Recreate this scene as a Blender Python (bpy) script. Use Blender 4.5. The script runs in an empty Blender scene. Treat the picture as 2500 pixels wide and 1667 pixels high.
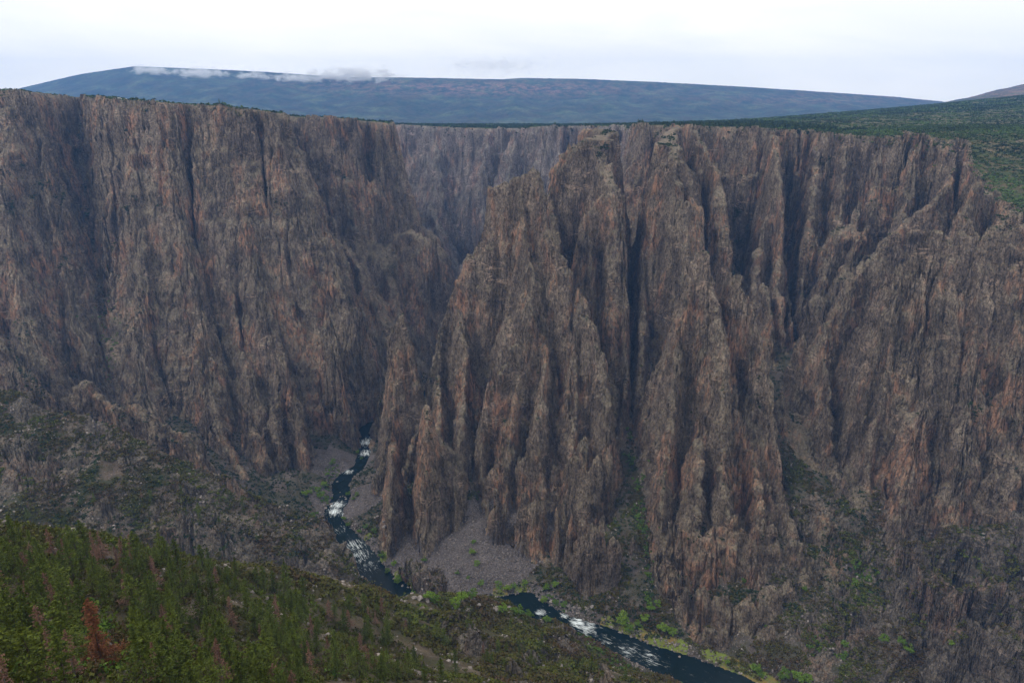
import bpy, math, random, time
import numpy as np
from concurrent.futures import ThreadPoolExecutor
T0 = time.time()
def log(*a): print('[%.1f]' % (time.time()-T0), *a, flush=True)
random.seed(7); rng = np.random.default_rng(7)
f32 = np.float32
scene = bpy.context.scene
COL = scene.collection

# ------------------------------------------------------------------ camera geometry (metres, eye at the origin, river 550 m below)
PITCH = math.radians(18.8); FPX = 1568.0; CX, CY = 1176.0, 784.0
CP, SP = math.cos(PITCH), math.sin(PITCH)
ZR = -550.0
def wp(u, v, Y):
    up = -(v-CY)/FPX
    dy = CP + up*SP; dz = -SP + up*CP
    t = Y/dy
    return ((u-CX)/FPX*t, Y, dz*t)
def wz(u, v, Z=ZR):
    up = -(v-CY)/FPX
    dy = CP + up*SP; dz = -SP + up*CP
    t = Z/dz
    return ((u-CX)/FPX*t, dy*t, Z)
def proj(x, y, z):
    fw = y*CP - z*SP; up = y*SP + z*CP
    return CX + FPX*x/fw, CY - FPX*up/fw, fw

# ------------------------------------------------------------------ noise
_r = np.random.default_rng(11)
_ang = _r.random((256, 256))*2*np.pi
GX = np.cos(_ang).astype(f32).ravel(); GY = np.sin(_ang).astype(f32).ravel()
RND = _r.random((4, 256*256)).astype(f32)
POOL = ThreadPoolExecutor(4)
def par(fn, *arrs):
    """run fn over row chunks of flat arrays in threads"""
    n = arrs[0].shape[0]
    k = max(1, min(64, n//60000))
    idx = np.linspace(0, n, k+1).astype(int)
    outs = list(POOL.map(lambda i: fn(*[a[idx[i]:idx[i+1]] for a in arrs]), range(k)))
    if isinstance(outs[0], tuple): return tuple(np.concatenate([o[j] for o in outs]) for j in range(len(outs[0])))
    return np.concatenate(outs)
def gn(x, y, seed=0):
    """gradient noise about -0.7..0.7"""
    x = x + seed*17.37; y = y + seed*41.13
    xi = np.floor(x); yi = np.floor(y); fx = (x-xi).astype(f32); fy = (y-yi).astype(f32)
    xi = xi.astype(np.int32) & 255; yi = yi.astype(np.int32) & 255
    x1 = (xi+1) & 255; y1 = (yi+1) & 255
    sx = fx*fx*fx*(fx*(fx*6-15)+10); sy = fy*fy*fy*(fy*(fy*6-15)+10)
    a = yi*256+xi; b = yi*256+x1; c = y1*256+xi; d = y1*256+x1
    n00 = GX[a]*fx + GY[a]*fy; n10 = GX[b]*(fx-1) + GY[b]*fy
    n01 = GX[c]*fx + GY[c]*(fy-1); n11 = GX[d]*(fx-1) + GY[d]*(fy-1)
    u = n00 + sx*(n10-n00); w = n01 + sx*(n11-n01)
    return u + sy*(w-u)
def fbm(x, y, oct=4, seed=0, gain=.5):
    s = 0; a = 1.; f = 1.
    for i in range(oct):
        s = s + a*gn(x*f, y*f, seed+i*3); a *= gain; f *= 2.03
    return s
def vn3(x, y, z, seed=0):
    """value noise 3-D, -1..1"""
    R = RND[seed % 4]
    x = x+seed*7.1; y = y+seed*3.3; z = z+seed*5.7
    xi = np.floor(x); yi = np.floor(y); zi = np.floor(z)
    fx = (x-xi).astype(f32); fy = (y-yi).astype(f32); fz = (z-zi).astype(f32)
    xi = xi.astype(np.int32); yi = yi.astype(np.int32); zi = zi.astype(np.int32)
    fx = fx*fx*(3-2*fx); fy = fy*fy*(3-2*fy); fz = fz*fz*(3-2*fz)
    def L(zz):
        o = zz*26449
        h = lambda X, Y: R[(X*73 + Y*9973 + o) & 65535]
        a = h(xi, yi); b = h(xi+1, yi); c = h(xi, yi+1); d = h(xi+1, yi+1)
        u = a+fx*(b-a); w = c+fx*(d-c)
        return u+fy*(w-u)
    a = L(zi); b = L(zi+1)
    return (a+fz*(b-a))*2-1
def vor(x, y, seed=0):
    """cells: (random value of nearest cell, edge distance F2-F1)"""
    x = x+seed*13.7; y = y+seed*29.1
    xi = np.floor(x).astype(np.int32); yi = np.floor(y).astype(np.int32)
    f1 = np.full(x.shape, 9., f32); f2 = np.full(x.shape, 9., f32); val = np.zeros(x.shape, f32)
    for dx in (-1, 0, 1):
        for dy in (-1, 0, 1):
            cx = xi+dx; cy = yi+dy
            k = ((cx & 255)*256 + (cy & 255))
            px = cx + .1+.8*RND[0][k]; py = cy + .1+.8*RND[1][k]
            d = np.sqrt((px-x)**2 + (py-y)**2).astype(f32)
            near = d < f1
            f2 = np.where(near, f1, np.minimum(f2, d)); val = np.where(near, RND[2][k], val); f1 = np.where(near, d, f1)
    return val, f2-f1
def sstep(a, b, x):
    t = np.clip((x-a)/(b-a), 0, 1); return t*t*(3-2*t)
def tps(pts, ext=0.0):
    P = np.array(pts, float); n = len(P); S = 300.
    X = P[:, :2]/S
    def K(A, B):
        r2 = ((A[:, None, :]-B[None])**2).sum(-1)
        return .5*r2*np.log(r2+1e-9)
    A = np.zeros((n+3, n+3)); A[:n, :n] = K(X, X) + np.eye(n)*ext
    A[:n, n] = 1; A[:n, n+1:] = X; A[n, :n] = 1; A[n+1:, :n] = X.T
    w = np.linalg.solve(A, np.r_[P[:, 2], 0, 0, 0])
    def f(x, y):
        x = x/S; y = y/S
        s = w[n] + w[n+1]*x + w[n+2]*y
        for i in range(n):
            r2 = (x-X[i, 0])**2 + (y-X[i, 1])**2
            s = s + w[i]*.5*r2*np.log(r2+1e-9)
        return s.astype(f32)
    return lambda x, y: par(f, x, y)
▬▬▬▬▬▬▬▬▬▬
Give again, word for word, every line from the top of the data through the line with "return CX + FPX*x/fw, CY - FPX*up/fw, fw", both ends included, and exclude the pictures.

◆ Task answer ◆
Recreate this scene as a Blender Python (bpy) script. Use Blender 4.5. The script runs in an empty Blender scene. Treat the picture as 2500 pixels wide and 1667 pixels high.
import bpy, math, random, time
import numpy as np
from concurrent.futures import ThreadPoolExecutor
T0 = time.time()
def log(*a): print('[%.1f]' % (time.time()-T0), *a, flush=True)
random.seed(7); rng = np.random.default_rng(7)
f32 = np.float32
scene = bpy.context.scene
COL = scene.collection

# ------------------------------------------------------------------ camera geometry (metres, eye at the origin, river 550 m below)
PITCH = math.radians(18.8); FPX = 1568.0; CX, CY = 1176.0, 784.0
CP, SP = math.cos(PITCH), math.sin(PITCH)
ZR = -550.0
def wp(u, v, Y):
    up = -(v-CY)/FPX
    dy = CP + up*SP; dz = -SP + up*CP
    t = Y/dy
    return ((u-CX)/FPX*t, Y, dz*t)
def wz(u, v, Z=ZR):
    up = -(v-CY)/FPX
    dy = CP + up*SP; dz = -SP + up*CP
    t = Z/dz
    return ((u-CX)/FPX*t, dy*t, Z)
def proj(x, y, z):
    fw = y*CP - z*SP; up = y*SP + z*CP
    return CX + FPX*x/fw, CY - FPX*up/fw, fw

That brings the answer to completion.